Author(s)

B. Fassolette, P. Bonnamy & J. A. Gruss

Abstract

This paper describes an analytical and numerical design method for compact heat exchangers using nanocomposite polymer fins. The heat exchanger considered is a plate and fin air/water type. There are OSF fins with longitudinal gaps on the air side and minichannels on the water side. The analytical model is based on several state of the art correlations like the Manglik and Bergles correlation for OSF fins, introducing some corrections due to the gap along the fin. A global analytical design method allowing optimization of the heat exchanger is described. A CFD model of the fins has been developed in order to introduce corrections due to the specific geometry of the polymer fins. Prototypes developed with industrial partners will be tested in our lab to validate this model. Keywords: heat exchange, polymer, nanocomposite, simulation. 1 Introduction For several years, special attention has been focused on alternative materials that can replace metals (Al, stainless steel, Cu, Ti) for the manufacture of heat exchangers (HX). Indeed, metals have become more and more expensive and require a great deal of energy for processing.

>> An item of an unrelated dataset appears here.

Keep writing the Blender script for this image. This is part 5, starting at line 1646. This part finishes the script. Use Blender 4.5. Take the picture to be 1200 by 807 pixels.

Polymers have some advantages for use in HX as chemical resistance, antifouling properties, manufacturing cost… but their main drawbacks are their poor thermal conductivity, lower mechanical resistance and limited temperature range. Adding nanofillers may improve the properties of polymers and permit to design efficient and cost effective HX for low to moderate temperature applications. An HX has been designed using this new material for a marine Intercooler heat exchanger dedicated to cool compressed air with seawater. This HX may

Keywords

heat exchange, polymer, nanocomposite, simulation.